Events & Media

Tales from the Harbor
MESM student writes stories about those in the waterfront community for SB Independent

By Lily Tsukayama

Smadar Levy

Smadar Levy (MESM 2016) has started a new series for the Santa Barbara Independent, telling the unique stories of the waterfront community. Each article in the series, “Faces of the Sea,” highlights a different community member and his or her ties with the ocean and the local fishing industry. The articles are released every Tuesday, and so far, four have been published online.

Levy began writing creatively when she was in elementary school, but the thought of writing professionally did not initially cross her mind. At the Bren School, she was reminded of her interest in writing through her coursework in the Strategic Environmental Communications and Media focus, and was further nudged in that direction when, for a class assignment, she wrote the first few chapters for a dystopian young adult novel.

Entering her last quarter at Bren and considering her next step after graduation, Levy sought a creative outlet. “My brain was hurting and I realized that I just needed to write,” she says. She started a blog, and was then inspired by a guest speaker in a class to try her hand at reporting.

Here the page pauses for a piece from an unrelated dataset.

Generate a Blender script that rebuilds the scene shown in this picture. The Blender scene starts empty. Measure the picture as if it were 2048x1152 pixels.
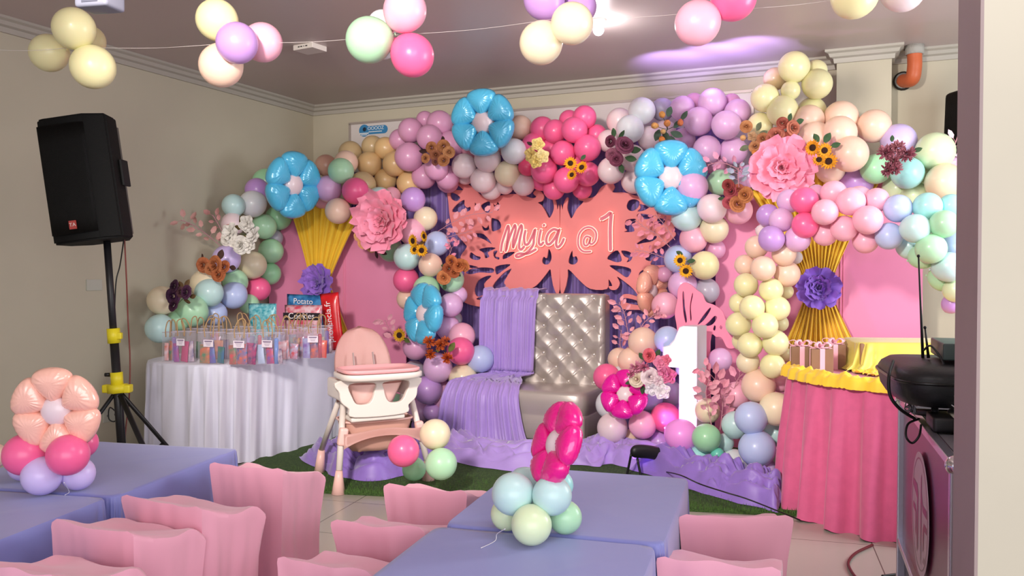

“In the Climate Justice class they brought in Coral Davenport, the New York Times reporter,” Levy recalls. “She was so incredible and engaging and so knowledgeable; I really admired her.” So, Levy emailed the Santa Barbara Independent to ask for an internship, describing her interests and her experience communicating environmental issues. She was hired shortly after.

Matt Kettmann, senior editor for the Independent, took special interest in Levy’s ocean and seafood experience. In fall 2015, Levy interviewed a local sports-fisherman to represent the recreational fishing interest in a class debate, she conducted research on seafood retailers and sustainable fisheries as an intern for Salty Girl Seafood during her first year at Bren, and she traveled to Galápagos last summer to collect data on marine protected areas for her Group Project. The Independent prides itself on publishing environmental stories and profiles, but they have not often covered the harbor or the people there. “So Matt said, ‘Let’s do a series about the waterfront community,’” Levy recalls, and “Faces of the Sea” was born.

Levy goes to the Independent office once a week to write and publish her articles. She also covers events or other stories for the paper as needed, but her primary project is “Faces of the Sea.”

“I like talking to people and hearing their stories,” she says. “And what I have found is that when you go in with an open mind to talk to people, it’s really easy to appreciate their stories and who they are and what they’ve done.”

Levy mentioned that her vision for the series is similar to the style of the “Humans of New York” blog. By sharing stories of those in the waterfront community, she is trying to show that the harbor is more than just a harbor, that it’s people and their dreams, their families, and their livelihoods. “I never thought I’d enjoy being a reporter; that never occurred to me,” she says. “But I want to continue to write stories about people and the amazing things they see and do.”

To date, she has profiled an urchin fisherman, a tackle shop owner, an expert on sustainable seafood, and a family of fishermen who have a weekly booth at the Saturday Fish Market. The series will continue until graduation, and Levy hopes that she can continue telling stories and writing professionally beyond.